How to Fly Airplanes

Learn to Fly Airplanes
You can learn how to fly fast if you choose the right airplane and follow a few suggestions!
You can learn how to fly RC airplane instantly, avoid unnecessary damages and enjoy flying once you follow rules below. You don’t need an instructor if you choose the right airplane to start with.

1. Make clear how an airplane flies. Here’s how airplanes fly: When the wing moves forward the air lifts it. Too slow, no lift and it falls out of the air -- it stalls. So, it needs flying SPEED either from a motor and propeller, or by descending and gliding. The wing is lifting all the time it's moving forward -- whether it’s upside down, in a turn, inverted, or doing aerobatics -- there is always lift from the wing even though the lift might not be straight UP as it is in level fly. The airplane makes right or left turns by tilting in the direction of the turn so that some of the wing’s lift is angled partly to the left or right. To turn an airplane you tilt the wings with the ailerons or with the rudder in the direction you want to turn. To make the airplane go UP you give an UP command to the elevator. The elevator surface angles UP and the air that’s hitting it blows the tail DOWN and the nose UP. When the airplane goes UP it slows down. If it goes too slow the lift stops and the airplane falls -- stalls.

2. Choose an airplane that can fly all by itself without your controlling. Don’t pick a low-wing, aerobatic airplane. The best choices are slowflyers, parkflyers, or gliders that use electric motors for power. Gliders can glide straight ahead all by themselves (if they do not have a warped wing -- see below) without you doing any controlling from the radio transmitter. If you want to fly without an instructor these glider type airplanes will fly themselves while you are trying to figure out how to make them go some other direction. You need this stability while you learn how to fly. The second best choice is a non-glider (powered airplane) that has the wing on the top of the fuselage and which is advertised to be a good training airplane. Click here for true "beginner" airplanes.

3. Confirm that these following things are correct before each fly:
A. The balance point MUST be where the airplane’s designer intended. Don’t be afraid to add lead weights to either the nose or the tail to make the airplane balance where it is supposed.
B. The wing must not be warped,. Fasten the wing onto the airplane. Set the airplane on a table and walk off to the rear of it. Look back at the airplane from an eye position where you can see just a bit of the BOTTOM of the entire wing.
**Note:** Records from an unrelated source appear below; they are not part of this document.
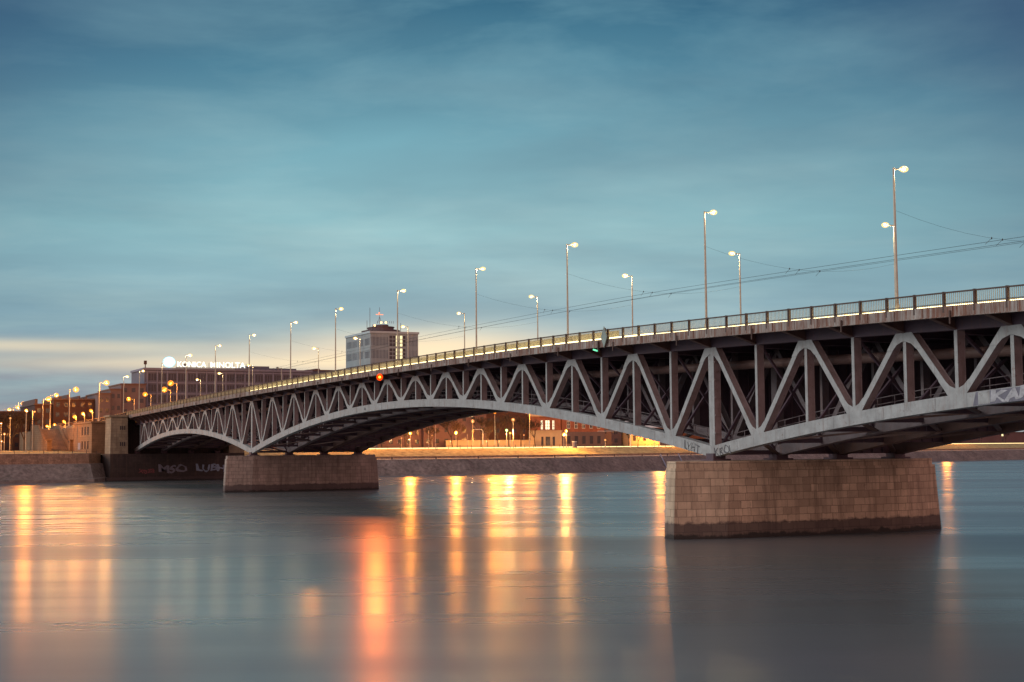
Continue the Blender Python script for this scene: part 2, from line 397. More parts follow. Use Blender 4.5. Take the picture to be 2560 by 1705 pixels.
# ------------------------------------------------------------------ bridge profiles
def interp(tab, x):
    if x <= tab[0][0]: return tab[0][1]
    for i in range(len(tab)-1):
        if x <= tab[i+1][0]:
            (a, p), (b_, q) = tab[i], tab[i+1]
            # smooth: Catmull-Rom
            p0 = tab[i-1] if i > 0 else (2*a-b_, 2*p-q); p3 = tab[i+2] if i+2 < len(tab) else (2*b_-a, 2*q-p)
            t = (x-a)/(b_-a); m0 = (q-p0[1])/(b_-p0[0])*(b_-a); m1 = (p3[1]-p)/(p3[0]-a)*(b_-a)
            return (2*t**3-3*t*t+1)*p+(t**3-2*t*t+t)*m0+(-2*t**3+3*t*t)*q+(t**3-t*t)*m1
    return tab[-1][1]
RTAB = [(-620,16.3),(-420,16.5),(-330,16.75),(-290,17.15),(-257,17.82),(-223,18.44),(-175,19.15),(-127,19.65),(-75,20.0),(-33,19.95),(-11,19.62),(19.6,18.94),(38.7,18.45),(75,17.2),(112,15.7)]
def RT(x): return interp(RTAB, x)            # top of the hand rail
def FOOT(x): return RT(x)-0.98               # top of the fascia
def FB(x): return RT(x)-1.70                 # underside of the fascia
def ZT(x):                                   # underside of the top chord
    t = (x+77)/77; return 17.7338-0.8754*t*t+0.0467*t**4
def CT(x):                                   # upper edge of the bottom chord
    if -154 <= x <= 0: t = (x+77)/77; return 14.6-6.55*t*t
    c = -210 if x < -154 else 56
    t = (x-c)/56; return 12.5-4.45*t*t
TS = 6.9
TR = [0, TS, 2*TS, 3*TS]
tops = [99.5,88.7,78.1,67.6,57.3,47.0,36.34,25.69,13.84,0.0,-13.73,-26.65,-38.74,-50.2,-61.01,-71.61,-82.39,-92.99,-103.8,-115.26,-127.35,-140.27,-154.0,-167.84,-179.69,-190.34,-200.92,-211.26,-221.53,-231.94,-242.67,-253.53]
tops = tops[::-1]
X0, X1 = -264.5, 109.0
nodes = []
for i, x in enumerate(tops):
    nodes.append((x, 'T'))
    if i+1 < len(tops): nodes.append(((x+tops[i+1])/2, 'B'))
nodes = [(-259.0, 'B')] + nodes + [(104.5, 'B')]
def frange(a, b, st):
    n = max(1, int(round((b-a)/st))); return [a+(b-a)*i/n for i in range(n+1)]
XS = sorted(set(frange(-266, -154, 2) + frange(-154, 0, 2) + frange(0, 110, 2)))

# ------------------------------------------------------------------ the bridge
bridge = empty('truss_bridge', (-154, 0, 0), 'long grey painted steel arch truss bridge carrying the road across the river', 'bridge')
L = lambda o: local(o, bridge)
for k, y in enumerate(TR):
    m = MB(); m.ribbon(XS, lambda x: CT(x)-1.0, CT, y-0.02, y+0.82)
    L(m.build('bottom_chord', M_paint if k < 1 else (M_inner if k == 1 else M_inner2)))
    m = MB(); m.ribbon(XS, ZT, lambda x: min(ZT(x)+1.0, FB(x)+0.35), y+0.02, y+0.78)
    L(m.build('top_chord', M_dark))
posts, diags = [], []
near_post = None
for k, y in enumerate(TR):
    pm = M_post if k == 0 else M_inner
    for i, (x, tp) in enumerate(nodes):
        big = tp == 'T' and (abs(x) < .1 or abs(x+154) < .1)
        m = MB(); wd = 0.85 if big else 0.32
        z0, z1 = CT(x)-0.06, ZT(x)+0.05
        fl = MB() if k == 0 else m
        # I-section: outer flange, web with stiffeners, inner flange
        fl.box(x-wd/2, x+wd/2, y+0.06, y+0.11, z0, z1)
        m.box(x-wd/2+0.02, x+wd/2-0.02, y+0.11, y+0.74, z0, z1)
        m.box(x-wd/2, x+wd/2, y+0.74, y+0.79, z0, z1)
        if big:
            for j in range(int((z1-z0)/1.6)): m.box(x+wd/2-0.02, x+wd/2+0.10, y+0.115, y+0.735, z0+1.2+1.6*j, z0+1.3+1.6*j)
        posts.append((k, x, m, pm, fl if k == 0 else None))
        if i+1 < len(nodes):
            x2, t2 = nodes[i+1]
            za = ZT(x)-0.0 if tp == 'T' else CT(x)-0.15
            zb = ZT(x2)-0.0 if t2 == 'T' else CT(x2)-0.15
            sgn = 0.55
            xa = x + (sgn if tp == 'T' else 0.42); xb = x2 - (sgn if t2 == 'T' else 0.42)
            dxx, dzz = xb-xa, zb-za; ln = math.hypot(dxx, dzz)
            hw = 0.235*ln/abs(dzz)
            m = MB(); fl = MB() if k == 0 else m
            fl.plate_y([(xa-hw,za),(xa+hw,za),(xb+hw,zb),(xb-hw,zb)], y+0.03, y+0.09)
            m.plate_y([(xa-hw+.03,za),(xa+hw-.03,za),(xb+hw-.03,zb),(xb-hw+.03,zb)], y+0.09, y+0.66)
            m.plate_y([(xa-hw,za),(xa+hw,za),(xb+hw,zb),(xb-hw,zb)], y+0.66, y+0.72)
            diags.append((k, (x+x2)/2, m, pm, fl if k == 0 else None))
def place(lst, name, label):
    # the hundred that show largest are parts; the rest one mesh
    lst = sorted(lst, key=lambda q: (q[0] if q[0] < 1 else q[0] + 0.5 + abs(q[1]-20)/60))
    keep, rest = lst[:100], lst[100:]
    for k, x, m, mt, fl in keep:
        o = L(m.build(name, mt))
        if fl is not None: f2 = fl.build('outer_flange', M_paint); f2.parent = o
    r_ = MB()
    for k, x, m, mt, fl in rest: r_.poly(m.v, m.f)
    o = L(r_.build(name, rest[0][3])); o['kind'] = 'stuff'
place(posts, 'truss_post', '')
place(diags, 'diagonal_brace', '')
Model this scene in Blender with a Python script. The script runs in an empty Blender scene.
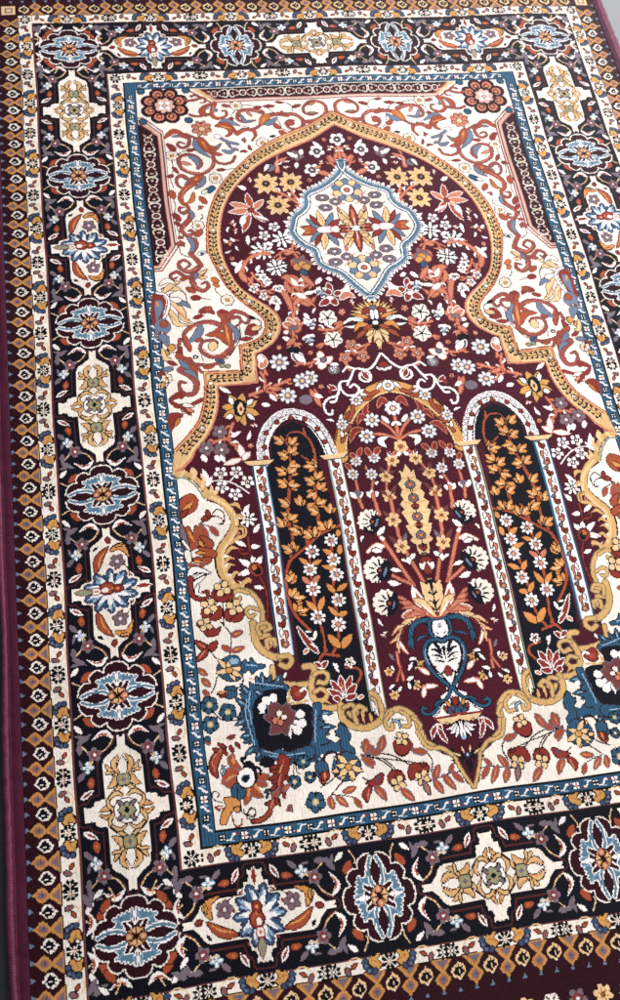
# A knotted prayer rug with a niche design lying on a grey floor.
# The rug is built knot by knot: its design is woven into a grid of yarn tufts
# (one small quad per tuft), and every tuft gets the yarn its place in the design asks for.
import math, random
import numpy as np

# ---------------------------------------------------------------- rug frame
# rug units: 1 = the spacing of the border rosettes. X runs across, Y along the rug.
# HS is the plane-to-picture mapping found from the rosettes; it is used only to read
# drawing coordinates of the flat design back into rug units.
HS = np.array([[8.32649968e+01, 2.21887049e+00, 3.16198430e+02],
               [-1.22153453e+00, 5.72703632e+01, 4.38710988e+01],
               [1.31653719e-02, -3.21806195e-02, 1.0]])
HI = np.linalg.inv(HS)
V = 0.974
KN = 104.0                       # tufts per rug unit
X0, X1, Y0, Y1 = -3.86, 3.86, -1.02, 11.0
NX = int(round((X1 - X0) * KN)); NY = int(round((Y1 - Y0) * KN))
G = np.zeros((NY, NX), np.uint8)      # yarn of each tuft
R = np.zeros((NY, NX), np.uint8)      # part each tuft belongs to
YARN = 'k m M w W g o r R b l y e p n v O t i a s h d f j q z x Y C'.split()
CI = {c: i for i, c in enumerate(YARN)}
AX = X0 + (np.arange(NX) + 0.5) / KN
AY = Y0 + (np.arange(NY) + 0.5) / KN

def inv(p):
    q = np.c_[p, np.ones(len(p))] @ HI.T
    return q[:, :2] / q[:, 2:3]

# ---------------------------------------------------------------- weaving
def win(lo, hi):
    a = max(0, int((lo[0] - X0) * KN) - 1); b = min(NX, int((hi[0] - X0) * KN) + 2)
    c = max(0, int((lo[1] - Y0) * KN) - 1); d = min(NY, int((hi[1] - Y0) * KN) + 2)
    return a, b, c, d

def fill(dst, p, val):
    a, b, c, d = win(p.min(0), p.max(0))
    if a >= b or c >= d: return
    gx = AX[a:b][None, :]; gy = AY[c:d][:, None]
    ins = np.zeros((d - c, b - a), bool)
    q = np.roll(p, -1, 0)
    for (x1, y1), (x2, y2) in zip(p, q):
        if y1 == y2: continue
        cond = (gy < y1) != (gy < y2)
        ins ^= cond & (gx < (x2 - x1) * (gy - y1) / (y2 - y1) + x1)
    dst[c:d, a:b][ins] = val

def stroke(dst, p, r, val):
    for k in range(len(p) - 1):
        A, B = p[k], p[k + 1]; ra, rb = r[k], r[k + 1]
        m = max(ra, rb, .5 / KN)
        a, b, c, d = win(np.minimum(A, B) - m, np.maximum(A, B) + m)
        if a >= b or c >= d: continue
        gx = AX[a:b][None, :] - A[0]; gy = AY[c:d][:, None] - A[1]
        D = B - A; L = D @ D + 1e-12
        t = np.clip((gx * D[0] + gy * D[1]) / L, 0, 1)
        dd = (gx - t * D[0]) ** 2 + (gy - t * D[1]) ** 2
        rr = np.maximum(ra + (rb - ra) * t, .52 / KN)
        dst[c:d, a:b][dd < rr * rr] = val

def smooth(p, closed=False, n=6):
    p = np.asarray(p, float)
    if len(p) < 3: 
        return np.array([p[0] + (p[-1] - p[0]) * t for t in np.linspace(0, 1, 7)]) if len(p) == 2 else p
    q = np.vstack([p[-1], p, p[0], p[1]]) if closed else np.vstack([2 * p[0] - p[1], p, 2 * p[-1] - p[-2]])
    out = []
    for i in range(len(q) - 3):
        a, b, c, d = q[i:i + 4]
        for t in np.arange(n) / n:
            out.append(.5 * (2 * b + (c - a) * t + (2 * a - 5 * b + 4 * c - d) * t * t + (3 * b - a - 3 * c + d) * t ** 3))
    if not closed: out.append(p[-1])
    return np.array(out)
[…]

If you see MORE bottom wing surface on, let’s say, the left wing, then your airplane will tend to turn left even when you have the aileron or rudder control in neutral. Remove that warp before you try to fly the airplane.
C.The wing should have something called "washout""Washout", this is an intentional and desirable warp of the wing near each wing tip. Usually this warp is done to the outer 20% of the wing toward each wing tip. From the rear of the airplane you should see a little more of the BOTTOM of the wing near both wing tips. Why is this "washout" good? It helps the outer parts of the wing continue flying straight ahead during the beginning of a stall. This means that your airplane will stall straight ahead instead of rolling over on its back or side when it stalls and that rolling over might be impossible to recover from.

4. Find a BIG flying field for your first flys. Don't try to fly in your street even if the airplane is capable of flying in such a restricted area. You will need lots of open and unobstructed space for your first flys.

5. Properly take off
A.If you hand launch your airplane throw it hard and throw it straight ahead, not up.
B. If you take off from a ground roll let the airplane build up so much speed on the ground before you signal "UP" elevator, that you KNOW that the airplane has enough speed to fly. When it leaves the ground try to climb at a very small angle, not abruptly upwards which could cause loss of airspeed and a stall.
C. Give very little UP elevator as your airplane starts to take off. Most beginning modelers try to climb too steeply which makes their airplane slow down, stall, then crash.

6. How to control turn during fly
A. You turn an airplane differently than a car or a boat: when you tilt the airplane’s wing in the direction that you want it to turn, the airplane will continue to turn as long as the wing is tilted in that direction. But you will NOT be holding the control stick in the direction of the turn (as you would on the steering wheel of a car) -- you will have the control stick near NEUTRAL during the turn. To STOP the airplane from turning you move the control stick in the opposite direction from the turn so that the wings level out. "Beginner's" airplanes have a built-in tendency to automatically come back to level fly if you let go of the control stick.
B. Don’t try any turns until the airplane is very high. Mostly climb straight ahead with only gentle turns.
C. Practice gentle turns high in the air before you try to land. Practice "landings" while high in the air so you get a good idea of the airplane's stalling (fall-out-of-the-sky) speed. If the airplane stalls just give a bit of DOWN elevator and the airplane will be flying again.
D. avoid turns when the airplane is low.

7. Don’t try to land in a specific spot, Just let your airplane glide into the ground straight ahead. The bigger the field for your first fly, the greater will be your chances for success.Hope you can enjoy yourself with your rc plane!